Progressing to the next generation of wireless communication leans heavily on our ability to design, simulate, validate, and test with both speed and accuracy—and within budget. Specifically, we need the right design, simulation, and test tools—both hardware and software—that generate and analyze these wider, more complex waveforms and disruptive improvements to the PHY, MAC, and other protocol layers above.
One of the biggest challenges in testing 5G devices is working with wider signal chains and waveforms with higher complexity. Test and measurement solutions for 4G proved insufficient to address the bandwidth and frequency requirements of 5G, as well as its increased software demands.

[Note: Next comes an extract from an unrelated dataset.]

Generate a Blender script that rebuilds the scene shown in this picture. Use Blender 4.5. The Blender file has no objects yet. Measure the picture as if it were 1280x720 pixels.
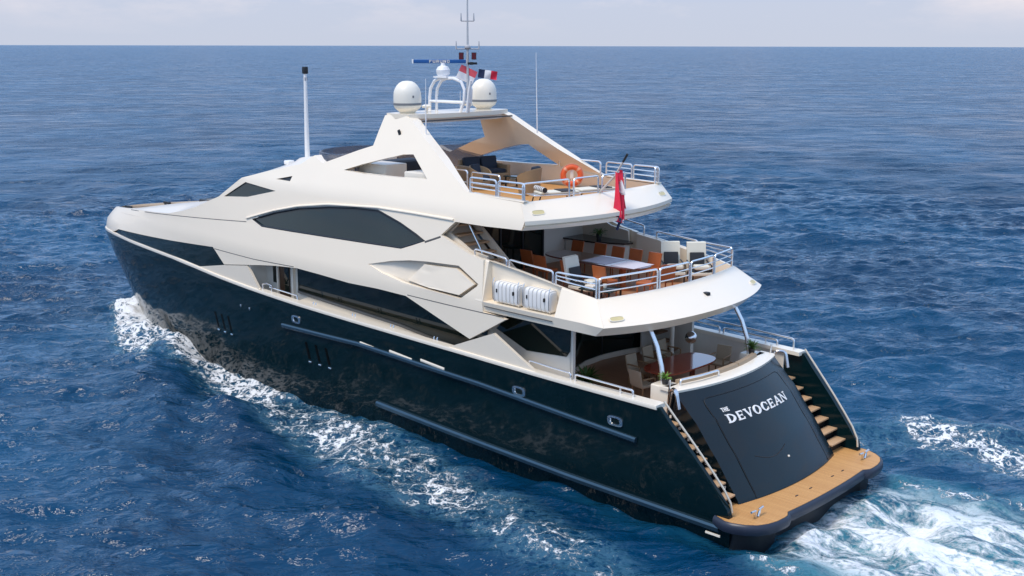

Consequently, NI is committed to developing wideband test platforms with the right hardware and software that are able to replicate the complex uplink and downlink signals that must be tested within the 5G standard.
Another major challenge in testing 5G comes in the form of fast, accurate, and cost-effective over-the-air (OTA) testing of mmWave beamforming antennas. For engineers designing the latest phased-array beamforming architectures for 5G, traditional methods with chambers and equipment (originally designed for the aerospace and defense industry) are too slow and expensive.
New OTA approaches specifically crafted for improving the workflow of validation and test engineers in charge of these novel 5G devices are vital. As 6G researchers look to expand the frequency of operation toward the THz range, we can expect a greater need for well-designed OTA measurement solutions.
Building Tomorrow Starts Today
The future of wireless communication is connecting everyone and everything. However, progressing toward this future state depends upon the test and measurement community to ensure well-validated performance, cost-effective manufacturing, and reliable field operation for a highly integrated and complex ecosystem of 6G devices.
As 5G lays a foundation for future communication standards, we should also expect that these new aspirations continue to create new challenges for test and measurement. Engineers and research and development (R&D) organizations can overcome these challenges by investing in test solutions that not only meet today’s needs but also have the ability to evolve over time.
NI provides researchers and engineers with hardware and software platforms that can adapt as their validation and test needs become more ambitious. Making this investment paves a path toward the next standard of wireless communication.